Telafer’i de yakacaklar!
Musul ve Rakka’yı DEAŞ teröründen temizleme iddiasıyla yakıp yıkan Amerika, Irak ordusu ve Haşdi Şabi teröristleri gözünü Türkmen yurdu Telafer’e dikti. Amerika’nın iki günde yaptığı bombardımanda 30 sivil hayatını kaybetti. İç savaş öncesi 600 bin sivilin yaşadığı Telafer son saldırılarla hayalet kente döndü.
Musul ve Rakka’yı harabeye çeviren ABD güçleri ve müttefiki terör örgütleri Telafer’e saldırı başlattı. Telafer’e 2 günde atılan bombalarla 30 sivil hayatını kaybetti. Nüfusunun tamamı Türkmenlerden oluşan Telafer kenti Irak’ın Suriye’ye açılan kapısı olma özelliği taşıyor. 600 bin nüfusa sahip Türkmen kenti büyük oranda boşaldı.
KENTTE 800 DEAŞ’LI VAR
Yeni Şafak, ABD, Haşdi Şabi Irak ordusu ve PKK koalisyonunun saldırı başlattığı Telafer’de yaşayan sivillerle konuştu. Telafer Türkmenlerinden Ahmet Şıhlar, geçtiğimiz salı gününden itibaren kentin havadan ve karadan yoğun bombardıman altında tutulduğunu, perşembe öğle saatlerin de ise kara işgal saldırısı başlatıldığını söyledi. Savaş öncesi 450 bin sivilin yaşadığı Telafer’de DEAŞ sonrası 60 bin kişinin kaldığını söyleyen Şıhlar, ABD ve müttefiklerinin saldırı hazırlığından dolayı şehirde yaşayan sivil sayısının 25 -30 bine düştüğünü belirtti.
YÜZDE 30’U HARAP OLDU
Irak’ta nüfusunun tamamını Türkmenlerin oluşturduğu Telafer kenti Suriye sınırında bulunduğundan ile stratejik öneme sahip. Hem Iran hem ABD’nin Irak-Suriye bağlantısı açısından Telafer’i ele geçirmek istediğini belirten Türkmen Cephesi Musul-Telafer Temsilcisi Adil Selbi, Türkiye‘nin Telafer konusunda acilen harekete geçmesi gerektiğini, Telafer’in kaybedilmesi durumunda, Irak'da Türkmen varlığının bitme noktasına geleceğini ifade etti.

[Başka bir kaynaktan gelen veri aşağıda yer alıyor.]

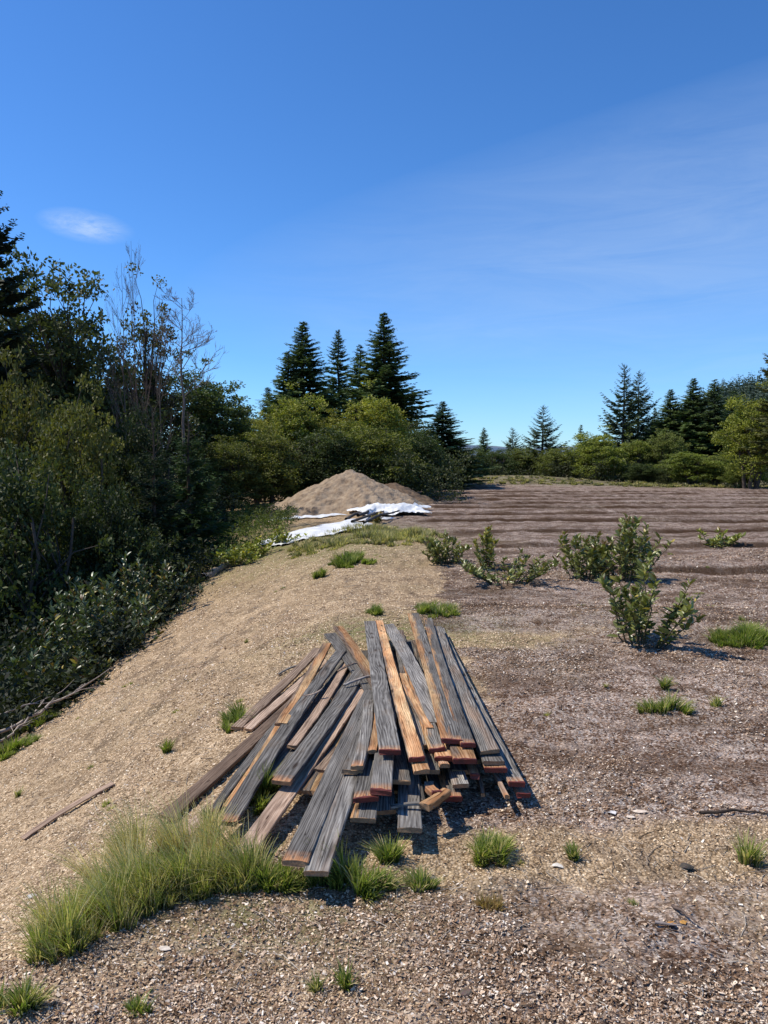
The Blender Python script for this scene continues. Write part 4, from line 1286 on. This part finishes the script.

YERLEŞİM BİRİMLERİ HEDEFTE
Irak Türkmen Cephesi Musul Temsilcisi Adil Selbi ise, “Saldırının başlaması ile ABD bombaları Allo köyünde onlarca insanımızı şehit etti. Musul örneğinde olduğu gibi birkaç ay içinde Telafer’den geriye enkaz kalacak. Bu kadar teknolojiye sahip süper güç ABD, terör örgütü karargahlarını değil, rastgele yerleşim birimlerini hedef alıyor” diye konuştu.
SİLAH PAZARLIĞI
Telafer’den peşmerge güçlerinin bulunduğu bölgeye kaçan terör örgütü DEAŞ militanları Talabani’ye bağlı KYB milisleri yardımı ile Dey er Zor’a geçiyor. Ayrıca DEAŞ’ın Musul’dan getirdiği bomba, silah ve cephaneler peşmerge aracılığı ile PYD-PKK’ya satılıyor. Geçtiğimiz pazartesi günü örgütler arasında 500 bin dolarlık silah ve cephane satışı gerçekleşti.
800 DEAŞ'lıya karşı 110 bin kişilik ordu
Telaferli mültecilerden sorumlu İbrahim Himmetoğlu, Telaferin 110 bin kişilik ordu ile çevrildiğini, hedefin DEAŞ olmayıp, Musul -Kerkük benzeri soykırım, sivil katliamlar ve kentin harabeye çevrilmesi olduğunu söyledi. İbrahim Himmetoğlu ayrıca bütün dünyayı Musul benzeri bir katliam ve tahribat öncesi harekete geçmeye çağırdı. İbrahim Himmetoğlu, sürgün edilen Türkmenlerin Irak'da demografik yapıyı değiştirmek isteyen kişilerin kurbanı olduğunu belirtti.